Like the most rancorous arguments, Gibson's and Moore's movies left people who came down on opposite sides of them feeling like each other's enemies. (Several of the Jewish critics who panned Gibson's film even received death threats. ) And the arguments they touched off rarely had anything to do with the quality of the films themselves. These were movies by and for true believers. (A defender of the Moore movie even told me that it spoke to "a higher truth.") In political terms, these movies knew how to play to their base.
The refrain of the "South Park" episode "The Passion of the Jew," that those who love "The Passion of the Christ" claim that to reject the movie is to reject Jesus Christ, was no joke. Similarly, to reject "Fahrenheit 9/11" was, to an awful lot of the film's supporters, the equivalent of supporting George W. Bush. And that's how it went: Call Gibson's movie an S/M splatter-fest and you were rejecting the Son of God; call Moore's a slew of unproven assertions, dubious stunts and undisguised condescension and you were embracing the Son of Satan.
Each picture had the same things going for it. Both had topics that aroused tempers. Both were made by master manipulators who know how to work an audience into a lather. Both benefited from the myth that Hollywood had tried to suppress them. (Especially "Fahrenheit 9/11." Disney head Michael Eisner told Moore and Miramax he would not distribute "Fahrenheit" a year before its release. Moore conveniently publicized that fact a week or so before the film won the Cannes Film Festival, thus successfully making it look like a prisoner of the Hollywood gulag. Eisner never attempted to prevent its eventual sale to Lion's Gate Films.) Both had cadres of advance men exhorting the faithful to turn out (evangelists for Gibson, left-wing journalists and activists for Moore). And both gave their audience the comfort of having someone to hate -- Jews for one group, Bushies for the other. (Lenny Bruce said finding someone to hate was essential to being elected, and that the perennial Socialist candidate for president, Norman Thomas, might successfully run on the slogan "Smack a Midget for Norm.")

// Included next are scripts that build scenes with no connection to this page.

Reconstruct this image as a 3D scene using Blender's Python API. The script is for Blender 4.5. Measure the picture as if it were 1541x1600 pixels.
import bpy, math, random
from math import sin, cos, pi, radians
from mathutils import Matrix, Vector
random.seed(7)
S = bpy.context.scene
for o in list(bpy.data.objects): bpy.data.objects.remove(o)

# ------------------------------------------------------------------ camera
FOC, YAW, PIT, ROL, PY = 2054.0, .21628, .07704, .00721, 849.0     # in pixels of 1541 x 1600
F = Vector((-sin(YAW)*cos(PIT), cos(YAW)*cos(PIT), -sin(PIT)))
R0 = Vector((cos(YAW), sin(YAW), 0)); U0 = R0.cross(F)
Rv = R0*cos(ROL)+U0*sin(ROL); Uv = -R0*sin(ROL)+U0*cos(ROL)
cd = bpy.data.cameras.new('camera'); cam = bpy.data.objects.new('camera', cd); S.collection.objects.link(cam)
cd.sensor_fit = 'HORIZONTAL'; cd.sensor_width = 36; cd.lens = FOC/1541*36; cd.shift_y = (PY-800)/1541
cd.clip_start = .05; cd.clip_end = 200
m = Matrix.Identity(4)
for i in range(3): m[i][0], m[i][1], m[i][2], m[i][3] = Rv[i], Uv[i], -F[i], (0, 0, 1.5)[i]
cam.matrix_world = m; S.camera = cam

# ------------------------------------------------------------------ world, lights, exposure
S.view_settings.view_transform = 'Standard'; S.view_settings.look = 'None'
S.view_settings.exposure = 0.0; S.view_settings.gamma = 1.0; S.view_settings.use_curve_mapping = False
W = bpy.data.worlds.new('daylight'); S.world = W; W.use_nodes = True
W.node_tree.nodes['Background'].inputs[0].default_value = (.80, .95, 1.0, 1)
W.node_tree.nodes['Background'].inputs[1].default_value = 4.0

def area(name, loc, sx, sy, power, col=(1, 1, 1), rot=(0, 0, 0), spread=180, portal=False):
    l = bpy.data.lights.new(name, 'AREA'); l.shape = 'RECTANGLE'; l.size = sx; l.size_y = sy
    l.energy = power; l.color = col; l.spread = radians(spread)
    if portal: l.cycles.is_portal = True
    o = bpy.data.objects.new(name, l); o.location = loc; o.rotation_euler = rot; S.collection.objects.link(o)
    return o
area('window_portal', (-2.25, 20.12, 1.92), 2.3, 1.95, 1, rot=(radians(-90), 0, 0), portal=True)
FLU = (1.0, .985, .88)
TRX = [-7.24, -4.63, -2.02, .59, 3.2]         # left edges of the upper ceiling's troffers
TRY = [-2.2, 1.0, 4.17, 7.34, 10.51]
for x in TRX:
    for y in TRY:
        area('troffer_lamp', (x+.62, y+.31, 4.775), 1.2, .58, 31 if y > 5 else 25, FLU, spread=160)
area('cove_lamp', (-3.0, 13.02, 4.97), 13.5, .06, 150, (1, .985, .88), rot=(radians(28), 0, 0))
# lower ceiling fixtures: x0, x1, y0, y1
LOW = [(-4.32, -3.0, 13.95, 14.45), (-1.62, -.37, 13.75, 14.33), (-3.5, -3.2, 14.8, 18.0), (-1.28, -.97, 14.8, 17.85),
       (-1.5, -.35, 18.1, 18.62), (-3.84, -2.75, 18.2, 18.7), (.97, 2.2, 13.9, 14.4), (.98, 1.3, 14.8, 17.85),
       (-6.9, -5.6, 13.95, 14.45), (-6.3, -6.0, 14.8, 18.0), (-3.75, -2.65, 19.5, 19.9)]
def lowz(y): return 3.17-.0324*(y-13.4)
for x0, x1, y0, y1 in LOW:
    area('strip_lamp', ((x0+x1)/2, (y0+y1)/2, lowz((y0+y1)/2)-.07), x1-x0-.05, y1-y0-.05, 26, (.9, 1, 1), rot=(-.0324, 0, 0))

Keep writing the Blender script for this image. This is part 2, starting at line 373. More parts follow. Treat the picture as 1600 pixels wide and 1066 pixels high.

The enormous success of either movie is not likely to be repeated anytime soon. Mel Gibson is claiming that his next project will be the story of the Maccabees, but that material doesn't allow the sick, bloody excitement that the Crucifixion allows a shrewd exploitation filmmaker like Gibson to whip up. And though political documentaries proliferated in the fall, that was a response to an election that had the air of an emergency -- not a sudden attempt to cash in on Michael Moore's success.
It's not unimaginable that some filmmaker or producer with a difficult or controversial project on his or her hands will take inspiration from the way "The Passion" and "Fahrenheit" turned controversy to their advantages, playing right to their base, figuring that the people who care about the subject will turn out.
A movie like Ang Lee's upcoming gay western "Brokeback Mountain," for instance, could potentially use the polarization about gay rights to lure an audience. And no doubt Moore will continue his tricks with his announced projects about the state of healthcare in America and a follow-up to "Fahrenheit" that will chronicle the next four years of the Bush regime.
Therein lies the problem. Most controversial movies are made without the star power that Mel Gibson and Michael Moore bring to a project. Most will not have the resources that Newmarket and Lions' Gate Films, respectively, used to publicize "The Passion" and "Fahrenheit" and get them into theaters. (It's a fair bet that a good number of the theaters that booked Moore's movie had never played a documentary before.)
And, let's be honest, both "The Passion" and "Fahrenheit" went for the audience's gut as ruthlessly and manipulatively as any action blockbuster. The other political documentaries, pictures that included "Control Room," "The Hunting of the President," "Outfoxed," "Going Upriver," all aimed at the same audience as "Fahrenheit," didn't attract anything near its business. ("Control Room" made a respectable $2,698,919. None of the others broke a million.) For one thing, they didn't have the same distribution.
What if those documentaries had enjoyed the same visibility? Moviegoers taken in by Moore's P.T. Barnum tactics might well view a sober, straightforward documentary like "Unconstitutional," about the shredding of the Constitution under Ashcroft's Justice Department, as a hole in the screen. It doesn't demonize anyone to make its point. Hell, it even lets the audience hear from conservatives (like former congressman Bob Barr) who were bothered by the PATRIOT Act. "Unconstitutional" may benefit from the current political divide, attracting audiences scared of the threat to civil liberties under Bush, but it doesn't exploit that divide.